Julie and Julia

I like to keep myself well rounded with the movies I watch, so that means every now and then I’ll watch a chick-flick with my wife. The chick-flick du jour was Julie and Julia, starring Meryl Streep and Amy Adams.

The movie is based on 2 separate true stories about Julia Child and Julie Powell. The Julia Child side explains a bit about her backstory and eventual rise to fame with her cookbook and TV show. The more obscure Julie Powell’s story centers around a period of her life when she decides to make every recipe within in a year in the French cookbook that Julia Child is responsible for. Powell wrote a blog about the experience which is where she gained her notoriety. Interestingly, both stories don’t happen in the same time period, so the movie has a period piece feel as well as modern day sense at the same time.

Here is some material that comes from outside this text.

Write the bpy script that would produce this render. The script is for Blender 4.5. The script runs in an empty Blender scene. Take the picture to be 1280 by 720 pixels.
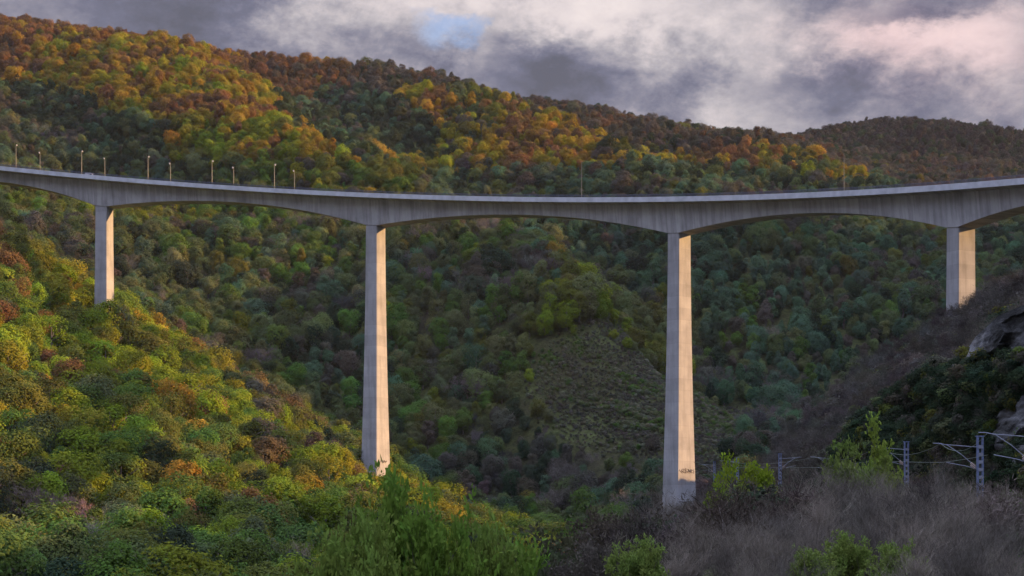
import bpy, bmesh, math, random, time
import numpy as np
from mathutils import Vector, Matrix, noise as mnoise
R = math.radians
T0 = time.time()
rng = np.random.default_rng(11)
random.seed(5)
S = bpy.context.scene
COL = S.collection

# --------------------------------------------------------------------------------------------------------------
# measures of the view: metres; the eye is the origin, +Y looks across the valley, +X right, +Z up
F, Y0 = 2305.0, 665.0            # focal length and horizon row of a 1280 px wide picture
HERE = bpy.data.materials

# ------------------------------------------------------------------------------------------------- small helpers
def link(o, parent=None):
    COL.objects.link(o)
    if parent is not None: o.parent = parent
    return o

def tag(o, label=None, cat=None, group=None, kind=None):
    if label: o['label'] = label
    if cat: o['category'] = cat
    if group: o['group'] = group
    if kind: o['kind'] = kind
    return o

def empty(name, loc=(0, 0, 0), rz=0.0):
    o = bpy.data.objects.new(name, None)
    o.empty_display_size = 0.5
    o.location = loc; o.rotation_euler = (0, 0, rz)
    return link(o)

class MB:
    """collects faces, then links them as one mesh object"""
    def __init__(s): s.v, s.f, s.uv = [], [], None
    def add(s, vs, fs):
        b = len(s.v); s.v.extend([tuple(p) for p in vs]); s.f.extend([tuple(i + b for i in f) for f in fs])
    def box(s, c, d, rz=0.0, bev=0.0):
        x, y, z = d[0] / 2, d[1] / 2, d[2] / 2
        ca, sa = math.cos(rz), math.sin(rz)
        pts = []
        for px, py, pz in ((-x,-y,-z),(x,-y,-z),(x,y,-z),(-x,y,-z),(-x,-y,z),(x,-y,z),(x,y,z),(-x,y,z)):
            pts.append((c[0] + px*ca - py*sa, c[1] + px*sa + py*ca, c[2] + pz))
        s.add(pts, [(0,3,2,1),(4,5,6,7),(0,1,5,4),(1,2,6,5),(2,3,7,6),(3,0,4,7)])
    def tube(s, path, radii, n=6, cap=True):
        path = [Vector(p) for p in path]
        if not hasattr(radii, '__len__'): radii = [radii] * len(path)
        b = len(s.v); up = None
        for i, p in enumerate(path):
            d = (path[min(i+1, len(path)-1)] - path[max(i-1, 0)]).normalized()
            if up is None:
                up = Vector((0,0,1)) if abs(d.z) < .9 else Vector((1,0,0))
            a = d.cross(up).normalized(); c = a.cross(d).normalized(); up = c
            for k in range(n):
                t = 2*math.pi*k/n
                q = p + (a*math.cos(t) + c*math.sin(t)) * radii[i]
                s.v.append(tuple(q))
        for i in range(len(path)-1):
            for k in range(n):
                k2 = (k+1) % n
                s.f.append((b+i*n+k, b+i*n+k2, b+(i+1)*n+k2, b+(i+1)*n+k))
        if cap:
            s.f.append(tuple(b+k for k in reversed(range(n))))
            e = b + (len(path)-1)*n
            s.f.append(tuple(e+k for k in range(n)))
    def mesh(s, name, mat, smooth=False):
        me = bpy.data.meshes.new(name)
        me.from_pydata(s.v, [], s.f)
        me.materials.append(mat)
        if smooth: me.polygons.foreach_set('use_smooth', [True]*len(me.polygons))
        me.update()
        return me
    def build(s, name, mat, parent=None, smooth=False):
        return link(bpy.data.objects.new(name, s.mesh(name, mat, smooth)), parent)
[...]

Unfortunately, the movie is a bit slow, at least my wife and I thought so, but then again we’re not really the demographic for this movie. My mom however, loved the film, which makes sense because she is the demo here. I kind of figured that the movie wasn’t going to be overly energetic and that the pacing would be a bit slower. I thought it was a little long though and that some things could’ve been shortened. Overall, I wanted to watch this film because of the 2 principal actors – Meryl Streep and Amy Adams, who I think are both gifted in their craft, so I wanted to see their performances.

Meryl Streep is amazing as Julia Child as you’d think she’d be since the woman can seem to do no wrong on the big screen. And boy does she have this nailed down – from the voice to the subtle physical mannerisms of Julia Child, Meryl Streep has it all covered. Amy Adams is good in her role but the problem is that her character isn’t all that interesting and turns out to be a bit annoying actually. There are also some unrealistic moments with her character such as when Julie and her husband have a fight over her obsession with the recipes she’s trying to make – he leaves for a couple days, comes back and just sort of walks back in picking up where they left off. My wife and I talked about this and thought it was a bit too neat and tidy; this sequence could’ve been a more interesting and realistic confrontation but they just kind of glossed over it. Stanley Tucci plays Julia Child’s husband and is solid as always.

Nora Ephron directed and did a great job of telling these stories in a tandem fashion even though they take place in different time periods. The transitions back and forth are seemless and flow well yet still capture the scenery and feel of each era.

If you’re into watching good acting performances or are into cooking or are a middle aged to older woman, then there’s a good chance you’ll like this.